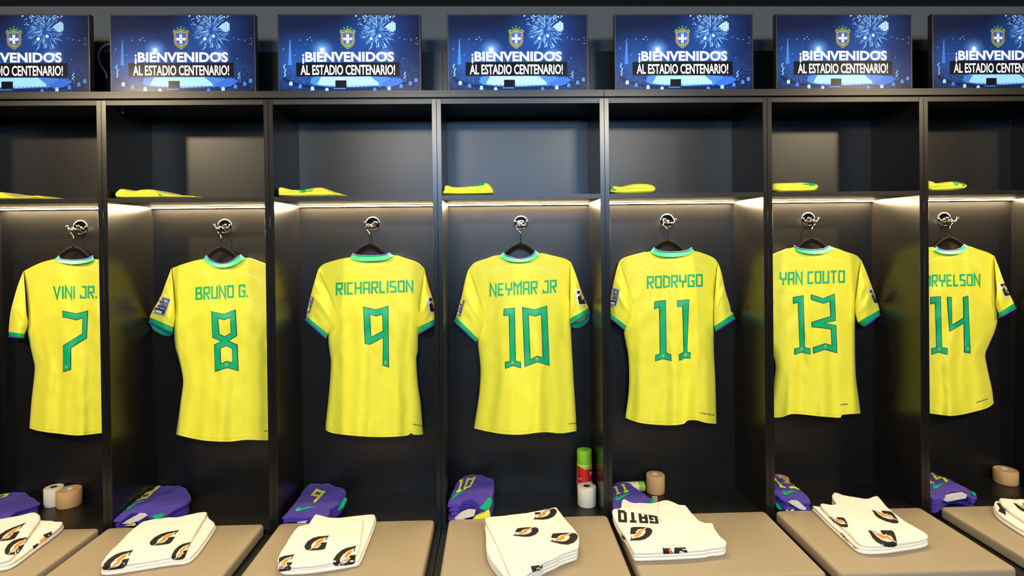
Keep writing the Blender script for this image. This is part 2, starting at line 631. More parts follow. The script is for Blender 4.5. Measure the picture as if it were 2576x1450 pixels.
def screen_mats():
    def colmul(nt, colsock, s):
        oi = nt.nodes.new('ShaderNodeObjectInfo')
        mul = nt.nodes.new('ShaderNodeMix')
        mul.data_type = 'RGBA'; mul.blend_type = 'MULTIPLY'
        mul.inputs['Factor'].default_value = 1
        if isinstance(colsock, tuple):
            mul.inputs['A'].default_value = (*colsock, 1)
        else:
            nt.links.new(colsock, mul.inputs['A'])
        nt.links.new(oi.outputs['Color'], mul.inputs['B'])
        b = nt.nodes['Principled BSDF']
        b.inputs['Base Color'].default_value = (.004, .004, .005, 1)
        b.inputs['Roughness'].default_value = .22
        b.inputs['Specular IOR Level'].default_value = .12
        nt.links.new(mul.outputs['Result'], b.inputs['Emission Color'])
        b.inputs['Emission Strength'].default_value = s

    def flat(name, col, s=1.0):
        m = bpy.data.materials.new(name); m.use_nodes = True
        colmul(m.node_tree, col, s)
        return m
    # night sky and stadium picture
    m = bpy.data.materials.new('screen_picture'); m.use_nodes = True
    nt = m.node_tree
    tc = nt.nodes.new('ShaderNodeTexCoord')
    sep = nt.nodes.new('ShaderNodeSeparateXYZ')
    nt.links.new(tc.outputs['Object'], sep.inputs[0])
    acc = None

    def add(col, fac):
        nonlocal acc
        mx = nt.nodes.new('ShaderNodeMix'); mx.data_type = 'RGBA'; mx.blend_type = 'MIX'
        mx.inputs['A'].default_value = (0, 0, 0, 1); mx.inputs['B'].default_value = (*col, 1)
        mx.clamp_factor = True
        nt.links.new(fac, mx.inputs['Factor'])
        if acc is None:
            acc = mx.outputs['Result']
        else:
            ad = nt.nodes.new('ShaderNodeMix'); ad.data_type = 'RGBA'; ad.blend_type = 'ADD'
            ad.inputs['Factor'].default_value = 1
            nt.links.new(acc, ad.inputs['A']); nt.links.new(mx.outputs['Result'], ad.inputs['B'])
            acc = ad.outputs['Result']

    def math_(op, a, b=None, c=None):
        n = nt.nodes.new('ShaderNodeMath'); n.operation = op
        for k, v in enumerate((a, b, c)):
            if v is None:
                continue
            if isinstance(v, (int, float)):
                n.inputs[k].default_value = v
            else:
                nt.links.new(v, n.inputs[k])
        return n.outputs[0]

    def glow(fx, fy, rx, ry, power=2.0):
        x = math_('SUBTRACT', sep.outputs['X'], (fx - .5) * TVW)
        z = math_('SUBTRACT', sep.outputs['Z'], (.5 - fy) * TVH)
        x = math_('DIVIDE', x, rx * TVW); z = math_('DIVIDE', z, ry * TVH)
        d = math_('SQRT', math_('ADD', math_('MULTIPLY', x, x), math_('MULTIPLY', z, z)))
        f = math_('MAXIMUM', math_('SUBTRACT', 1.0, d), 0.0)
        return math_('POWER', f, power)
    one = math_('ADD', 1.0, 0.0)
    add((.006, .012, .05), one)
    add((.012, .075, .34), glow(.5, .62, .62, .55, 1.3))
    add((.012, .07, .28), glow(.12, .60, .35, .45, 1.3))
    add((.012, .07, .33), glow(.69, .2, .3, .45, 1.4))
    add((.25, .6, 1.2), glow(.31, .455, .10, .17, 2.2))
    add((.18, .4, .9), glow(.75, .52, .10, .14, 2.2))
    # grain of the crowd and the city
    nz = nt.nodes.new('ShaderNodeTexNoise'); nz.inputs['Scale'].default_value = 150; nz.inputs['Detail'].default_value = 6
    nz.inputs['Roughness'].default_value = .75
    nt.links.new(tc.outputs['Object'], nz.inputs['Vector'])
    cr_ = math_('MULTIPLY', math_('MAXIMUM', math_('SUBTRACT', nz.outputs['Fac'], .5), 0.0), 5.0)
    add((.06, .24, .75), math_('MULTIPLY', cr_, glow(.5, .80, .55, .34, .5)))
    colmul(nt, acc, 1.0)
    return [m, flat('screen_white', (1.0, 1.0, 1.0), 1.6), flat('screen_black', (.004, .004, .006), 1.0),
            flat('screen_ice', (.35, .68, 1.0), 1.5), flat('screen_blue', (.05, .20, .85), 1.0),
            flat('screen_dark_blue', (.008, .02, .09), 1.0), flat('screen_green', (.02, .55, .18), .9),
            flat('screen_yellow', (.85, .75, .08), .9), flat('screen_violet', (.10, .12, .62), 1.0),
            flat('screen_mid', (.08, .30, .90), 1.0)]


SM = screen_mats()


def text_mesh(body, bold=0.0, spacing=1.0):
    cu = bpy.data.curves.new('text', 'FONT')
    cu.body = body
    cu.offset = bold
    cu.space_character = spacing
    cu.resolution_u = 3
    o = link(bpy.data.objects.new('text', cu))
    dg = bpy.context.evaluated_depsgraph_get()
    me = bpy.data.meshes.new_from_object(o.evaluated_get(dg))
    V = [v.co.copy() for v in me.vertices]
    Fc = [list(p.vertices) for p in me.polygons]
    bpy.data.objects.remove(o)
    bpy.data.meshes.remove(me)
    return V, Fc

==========

What to produce: Copy out all of the material exactly as written, without its pictures.

Completed task:
Keep writing the Blender script for this image. This is part 2, starting at line 631. More parts follow. The script is for Blender 4.5. Measure the picture as if it were 2576x1450 pixels.
def screen_mats():
    def colmul(nt, colsock, s):
        oi = nt.nodes.new('ShaderNodeObjectInfo')
        mul = nt.nodes.new('ShaderNodeMix')
        mul.data_type = 'RGBA'; mul.blend_type = 'MULTIPLY'
        mul.inputs['Factor'].default_value = 1
        if isinstance(colsock, tuple):
            mul.inputs['A'].default_value = (*colsock, 1)
        else:
            nt.links.new(colsock, mul.inputs['A'])
        nt.links.new(oi.outputs['Color'], mul.inputs['B'])
        b = nt.nodes['Principled BSDF']
        b.inputs['Base Color'].default_value = (.004, .004, .005, 1)
        b.inputs['Roughness'].default_value = .22
        b.inputs['Specular IOR Level'].default_value = .12
        nt.links.new(mul.outputs['Result'], b.inputs['Emission Color'])
        b.inputs['Emission Strength'].default_value = s

    def flat(name, col, s=1.0):
        m = bpy.data.materials.new(name); m.use_nodes = True
        colmul(m.node_tree, col, s)
        return m
    # night sky and stadium picture
    m = bpy.data.materials.new('screen_picture'); m.use_nodes = True
    nt = m.node_tree
    tc = nt.nodes.new('ShaderNodeTexCoord')
    sep = nt.nodes.new('ShaderNodeSeparateXYZ')
    nt.links.new(tc.outputs['Object'], sep.inputs[0])
    acc = None

    def add(col, fac):
        nonlocal acc
        mx = nt.nodes.new('ShaderNodeMix'); mx.data_type = 'RGBA'; mx.blend_type = 'MIX'
        mx.inputs['A'].default_value = (0, 0, 0, 1); mx.inputs['B'].default_value = (*col, 1)
        mx.clamp_factor = True
        nt.links.new(fac, mx.inputs['Factor'])
        if acc is None:
            acc = mx.outputs['Result']
        else:
            ad = nt.nodes.new('ShaderNodeMix'); ad.data_type = 'RGBA'; ad.blend_type = 'ADD'
            ad.inputs['Factor'].default_value = 1
            nt.links.new(acc, ad.inputs['A']); nt.links.new(mx.outputs['Result'], ad.inputs['B'])
            acc = ad.outputs['Result']

    def math_(op, a, b=None, c=None):
        n = nt.nodes.new('ShaderNodeMath'); n.operation = op
        for k, v in enumerate((a, b, c)):
            if v is None:
                continue
            if isinstance(v, (int, float)):
                n.inputs[k].default_value = v
            else:
                nt.links.new(v, n.inputs[k])
        return n.outputs[0]

    def glow(fx, fy, rx, ry, power=2.0):
        x = math_('SUBTRACT', sep.outputs['X'], (fx - .5) * TVW)
        z = math_('SUBTRACT', sep.outputs['Z'], (.5 - fy) * TVH)
        x = math_('DIVIDE', x, rx * TVW); z = math_('DIVIDE', z, ry * TVH)
        d = math_('SQRT', math_('ADD', math_('MULTIPLY', x, x), math_('MULTIPLY', z, z)))
        f = math_('MAXIMUM', math_('SUBTRACT', 1.0, d), 0.0)
        return math_('POWER', f, power)
    one = math_('ADD', 1.0, 0.0)
    add((.006, .012, .05), one)
    add((.012, .075, .34), glow(.5, .62, .62, .55, 1.3))
    add((.012, .07, .28), glow(.12, .60, .35, .45, 1.3))
    add((.012, .07, .33), glow(.69, .2, .3, .45, 1.4))
    add((.25, .6, 1.2), glow(.31, .455, .10, .17, 2.2))
    add((.18, .4, .9), glow(.75, .52, .10, .14, 2.2))
    # grain of the crowd and the city
    nz = nt.nodes.new('ShaderNodeTexNoise'); nz.inputs['Scale'].default_value = 150; nz.inputs['Detail'].default_value = 6
    nz.inputs['Roughness'].default_value = .75
    nt.links.new(tc.outputs['Object'], nz.inputs['Vector'])
    cr_ = math_('MULTIPLY', math_('MAXIMUM', math_('SUBTRACT', nz.outputs['Fac'], .5), 0.0), 5.0)
    add((.06, .24, .75), math_('MULTIPLY', cr_, glow(.5, .80, .55, .34, .5)))
    colmul(nt, acc, 1.0)
    return [m, flat('screen_white', (1.0, 1.0, 1.0), 1.6), flat('screen_black', (.004, .004, .006), 1.0),
            flat('screen_ice', (.35, .68, 1.0), 1.5), flat('screen_blue', (.05, .20, .85), 1.0),
            flat('screen_dark_blue', (.008, .02, .09), 1.0), flat('screen_green', (.02, .55, .18), .9),
            flat('screen_yellow', (.85, .75, .08), .9), flat('screen_violet', (.10, .12, .62), 1.0),
            flat('screen_mid', (.08, .30, .90), 1.0)]


SM = screen_mats()


def text_mesh(body, bold=0.0, spacing=1.0):
    cu = bpy.data.curves.new('text', 'FONT')
    cu.body = body
    cu.offset = bold
    cu.space_character = spacing
    cu.resolution_u = 3
    o = link(bpy.data.objects.new('text', cu))
    dg = bpy.context.evaluated_depsgraph_get()
    me = bpy.data.meshes.new_from_object(o.evaluated_get(dg))
    V = [v.co.copy() for v in me.vertices]
    Fc = [list(p.vertices) for p in me.polygons]
    bpy.data.objects.remove(o)
    bpy.data.meshes.remove(me)
    return V, Fc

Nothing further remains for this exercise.